**Given data:**
* * * *
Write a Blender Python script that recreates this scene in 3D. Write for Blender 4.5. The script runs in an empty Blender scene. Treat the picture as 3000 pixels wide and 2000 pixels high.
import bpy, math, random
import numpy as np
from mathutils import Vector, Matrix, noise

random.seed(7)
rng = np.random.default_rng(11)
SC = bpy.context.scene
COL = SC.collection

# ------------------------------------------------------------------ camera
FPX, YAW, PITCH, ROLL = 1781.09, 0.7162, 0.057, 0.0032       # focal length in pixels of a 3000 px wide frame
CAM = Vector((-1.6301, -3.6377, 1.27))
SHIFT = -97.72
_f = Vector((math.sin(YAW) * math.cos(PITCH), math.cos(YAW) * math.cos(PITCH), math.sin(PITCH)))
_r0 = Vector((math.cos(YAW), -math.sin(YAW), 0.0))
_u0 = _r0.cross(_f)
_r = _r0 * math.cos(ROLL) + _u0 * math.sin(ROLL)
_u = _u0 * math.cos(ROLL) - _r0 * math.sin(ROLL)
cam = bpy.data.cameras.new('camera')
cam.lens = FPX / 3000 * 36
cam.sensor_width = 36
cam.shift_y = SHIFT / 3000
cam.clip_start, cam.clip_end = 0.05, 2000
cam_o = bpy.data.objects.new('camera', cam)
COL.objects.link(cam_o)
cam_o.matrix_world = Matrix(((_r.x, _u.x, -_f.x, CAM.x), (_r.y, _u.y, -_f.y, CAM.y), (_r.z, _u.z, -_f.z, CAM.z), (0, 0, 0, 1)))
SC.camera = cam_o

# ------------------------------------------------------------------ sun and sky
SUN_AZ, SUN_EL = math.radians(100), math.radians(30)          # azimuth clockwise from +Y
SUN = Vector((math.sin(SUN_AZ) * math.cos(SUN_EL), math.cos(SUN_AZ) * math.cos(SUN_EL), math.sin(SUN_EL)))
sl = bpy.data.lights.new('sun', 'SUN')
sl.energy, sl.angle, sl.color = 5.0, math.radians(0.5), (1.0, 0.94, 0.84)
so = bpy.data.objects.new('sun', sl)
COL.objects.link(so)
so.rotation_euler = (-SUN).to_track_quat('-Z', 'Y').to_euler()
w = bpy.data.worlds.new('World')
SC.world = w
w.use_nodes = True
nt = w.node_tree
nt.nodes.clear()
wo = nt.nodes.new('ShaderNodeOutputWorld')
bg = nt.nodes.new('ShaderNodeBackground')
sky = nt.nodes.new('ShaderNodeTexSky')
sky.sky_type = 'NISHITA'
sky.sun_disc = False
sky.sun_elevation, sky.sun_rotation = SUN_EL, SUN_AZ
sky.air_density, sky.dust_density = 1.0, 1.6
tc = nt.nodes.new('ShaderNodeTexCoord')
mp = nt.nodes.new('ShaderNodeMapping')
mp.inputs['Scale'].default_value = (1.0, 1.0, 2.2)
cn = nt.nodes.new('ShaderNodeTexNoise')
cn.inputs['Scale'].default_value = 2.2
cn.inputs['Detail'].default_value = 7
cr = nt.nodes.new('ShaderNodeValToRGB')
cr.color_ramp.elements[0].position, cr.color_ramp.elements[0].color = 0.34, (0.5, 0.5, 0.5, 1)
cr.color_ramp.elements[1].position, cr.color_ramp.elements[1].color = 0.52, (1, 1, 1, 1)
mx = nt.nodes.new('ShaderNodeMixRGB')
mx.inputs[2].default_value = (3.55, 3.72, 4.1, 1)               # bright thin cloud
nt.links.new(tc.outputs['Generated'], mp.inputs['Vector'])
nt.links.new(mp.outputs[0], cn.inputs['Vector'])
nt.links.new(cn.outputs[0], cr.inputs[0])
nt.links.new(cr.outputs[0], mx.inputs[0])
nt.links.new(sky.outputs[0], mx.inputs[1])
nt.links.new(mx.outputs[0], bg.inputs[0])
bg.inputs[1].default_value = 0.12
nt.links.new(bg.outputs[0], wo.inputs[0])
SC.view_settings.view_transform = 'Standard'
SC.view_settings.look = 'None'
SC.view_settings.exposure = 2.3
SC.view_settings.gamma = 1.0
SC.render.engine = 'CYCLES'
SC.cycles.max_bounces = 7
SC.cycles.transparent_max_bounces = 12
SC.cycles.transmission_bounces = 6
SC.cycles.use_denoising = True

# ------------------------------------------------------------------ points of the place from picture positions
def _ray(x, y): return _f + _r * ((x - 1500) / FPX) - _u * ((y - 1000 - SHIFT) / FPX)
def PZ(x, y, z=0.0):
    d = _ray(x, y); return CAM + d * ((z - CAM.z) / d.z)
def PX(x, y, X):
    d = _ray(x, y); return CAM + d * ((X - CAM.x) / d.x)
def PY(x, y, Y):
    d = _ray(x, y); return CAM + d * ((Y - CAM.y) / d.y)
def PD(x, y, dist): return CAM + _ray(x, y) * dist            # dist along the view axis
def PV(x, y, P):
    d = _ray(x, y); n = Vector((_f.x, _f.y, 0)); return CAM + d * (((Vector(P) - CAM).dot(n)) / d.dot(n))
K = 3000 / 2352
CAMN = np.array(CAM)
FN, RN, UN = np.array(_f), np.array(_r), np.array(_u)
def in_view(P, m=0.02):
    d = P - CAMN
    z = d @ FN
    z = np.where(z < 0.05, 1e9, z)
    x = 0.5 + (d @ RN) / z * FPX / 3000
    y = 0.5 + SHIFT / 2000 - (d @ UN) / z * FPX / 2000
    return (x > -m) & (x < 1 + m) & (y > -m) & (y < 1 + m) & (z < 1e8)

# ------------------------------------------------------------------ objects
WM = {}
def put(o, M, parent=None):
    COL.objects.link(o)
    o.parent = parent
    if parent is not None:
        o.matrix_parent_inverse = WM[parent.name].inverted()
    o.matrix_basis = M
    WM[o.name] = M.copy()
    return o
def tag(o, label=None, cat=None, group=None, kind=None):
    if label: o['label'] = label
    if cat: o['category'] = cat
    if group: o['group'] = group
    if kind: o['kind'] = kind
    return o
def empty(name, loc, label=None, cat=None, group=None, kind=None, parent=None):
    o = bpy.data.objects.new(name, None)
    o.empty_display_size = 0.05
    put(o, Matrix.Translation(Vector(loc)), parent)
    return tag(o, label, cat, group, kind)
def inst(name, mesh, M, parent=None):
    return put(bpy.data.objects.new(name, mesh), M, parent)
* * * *
**Exercise goal:** Transcribe the whole listing with nothing added or left out.

**The response:**
Write a Blender Python script that recreates this scene in 3D. Write for Blender 4.5. The script runs in an empty Blender scene. Treat the picture as 3000 pixels wide and 2000 pixels high.
import bpy, math, random
import numpy as np
from mathutils import Vector, Matrix, noise

random.seed(7)
rng = np.random.default_rng(11)
SC = bpy.context.scene
COL = SC.collection

# ------------------------------------------------------------------ camera
FPX, YAW, PITCH, ROLL = 1781.09, 0.7162, 0.057, 0.0032       # focal length in pixels of a 3000 px wide frame
CAM = Vector((-1.6301, -3.6377, 1.27))
SHIFT = -97.72
_f = Vector((math.sin(YAW) * math.cos(PITCH), math.cos(YAW) * math.cos(PITCH), math.sin(PITCH)))
_r0 = Vector((math.cos(YAW), -math.sin(YAW), 0.0))
_u0 = _r0.cross(_f)
_r = _r0 * math.cos(ROLL) + _u0 * math.sin(ROLL)
_u = _u0 * math.cos(ROLL) - _r0 * math.sin(ROLL)
cam = bpy.data.cameras.new('camera')
cam.lens = FPX / 3000 * 36
cam.sensor_width = 36
cam.shift_y = SHIFT / 3000
cam.clip_start, cam.clip_end = 0.05, 2000
cam_o = bpy.data.objects.new('camera', cam)
COL.objects.link(cam_o)
cam_o.matrix_world = Matrix(((_r.x, _u.x, -_f.x, CAM.x), (_r.y, _u.y, -_f.y, CAM.y), (_r.z, _u.z, -_f.z, CAM.z), (0, 0, 0, 1)))
SC.camera = cam_o

# ------------------------------------------------------------------ sun and sky
SUN_AZ, SUN_EL = math.radians(100), math.radians(30)          # azimuth clockwise from +Y
SUN = Vector((math.sin(SUN_AZ) * math.cos(SUN_EL), math.cos(SUN_AZ) * math.cos(SUN_EL), math.sin(SUN_EL)))
sl = bpy.data.lights.new('sun', 'SUN')
sl.energy, sl.angle, sl.color = 5.0, math.radians(0.5), (1.0, 0.94, 0.84)
so = bpy.data.objects.new('sun', sl)
COL.objects.link(so)
so.rotation_euler = (-SUN).to_track_quat('-Z', 'Y').to_euler()
w = bpy.data.worlds.new('World')
SC.world = w
w.use_nodes = True
nt = w.node_tree
nt.nodes.clear()
wo = nt.nodes.new('ShaderNodeOutputWorld')
bg = nt.nodes.new('ShaderNodeBackground')
sky = nt.nodes.new('ShaderNodeTexSky')
sky.sky_type = 'NISHITA'
sky.sun_disc = False
sky.sun_elevation, sky.sun_rotation = SUN_EL, SUN_AZ
sky.air_density, sky.dust_density = 1.0, 1.6
tc = nt.nodes.new('ShaderNodeTexCoord')
mp = nt.nodes.new('ShaderNodeMapping')
mp.inputs['Scale'].default_value = (1.0, 1.0, 2.2)
cn = nt.nodes.new('ShaderNodeTexNoise')
cn.inputs['Scale'].default_value = 2.2
cn.inputs['Detail'].default_value = 7
cr = nt.nodes.new('ShaderNodeValToRGB')
cr.color_ramp.elements[0].position, cr.color_ramp.elements[0].color = 0.34, (0.5, 0.5, 0.5, 1)
cr.color_ramp.elements[1].position, cr.color_ramp.elements[1].color = 0.52, (1, 1, 1, 1)
mx = nt.nodes.new('ShaderNodeMixRGB')
mx.inputs[2].default_value = (3.55, 3.72, 4.1, 1)               # bright thin cloud
nt.links.new(tc.outputs['Generated'], mp.inputs['Vector'])
nt.links.new(mp.outputs[0], cn.inputs['Vector'])
nt.links.new(cn.outputs[0], cr.inputs[0])
nt.links.new(cr.outputs[0], mx.inputs[0])
nt.links.new(sky.outputs[0], mx.inputs[1])
nt.links.new(mx.outputs[0], bg.inputs[0])
bg.inputs[1].default_value = 0.12
nt.links.new(bg.outputs[0], wo.inputs[0])
SC.view_settings.view_transform = 'Standard'
SC.view_settings.look = 'None'
SC.view_settings.exposure = 2.3
SC.view_settings.gamma = 1.0
SC.render.engine = 'CYCLES'
SC.cycles.max_bounces = 7
SC.cycles.transparent_max_bounces = 12
SC.cycles.transmission_bounces = 6
SC.cycles.use_denoising = True

# ------------------------------------------------------------------ points of the place from picture positions
def _ray(x, y): return _f + _r * ((x - 1500) / FPX) - _u * ((y - 1000 - SHIFT) / FPX)
def PZ(x, y, z=0.0):
    d = _ray(x, y); return CAM + d * ((z - CAM.z) / d.z)
def PX(x, y, X):
    d = _ray(x, y); return CAM + d * ((X - CAM.x) / d.x)
def PY(x, y, Y):
    d = _ray(x, y); return CAM + d * ((Y - CAM.y) / d.y)
def PD(x, y, dist): return CAM + _ray(x, y) * dist            # dist along the view axis
def PV(x, y, P):
    d = _ray(x, y); n = Vector((_f.x, _f.y, 0)); return CAM + d * (((Vector(P) - CAM).dot(n)) / d.dot(n))
K = 3000 / 2352
CAMN = np.array(CAM)
FN, RN, UN = np.array(_f), np.array(_r), np.array(_u)
def in_view(P, m=0.02):
    d = P - CAMN
    z = d @ FN
    z = np.where(z < 0.05, 1e9, z)
    x = 0.5 + (d @ RN) / z * FPX / 3000
    y = 0.5 + SHIFT / 2000 - (d @ UN) / z * FPX / 2000
    return (x > -m) & (x < 1 + m) & (y > -m) & (y < 1 + m) & (z < 1e8)

# ------------------------------------------------------------------ objects
WM = {}
def put(o, M, parent=None):
    COL.objects.link(o)
    o.parent = parent
    if parent is not None:
        o.matrix_parent_inverse = WM[parent.name].inverted()
    o.matrix_basis = M
    WM[o.name] = M.copy()
    return o
def tag(o, label=None, cat=None, group=None, kind=None):
    if label: o['label'] = label
    if cat: o['category'] = cat
    if group: o['group'] = group
    if kind: o['kind'] = kind
    return o
def empty(name, loc, label=None, cat=None, group=None, kind=None, parent=None):
    o = bpy.data.objects.new(name, None)
    o.empty_display_size = 0.05
    put(o, Matrix.Translation(Vector(loc)), parent)
    return tag(o, label, cat, group, kind)
def inst(name, mesh, M, parent=None):
    return put(bpy.data.objects.new(name, mesh), M, parent)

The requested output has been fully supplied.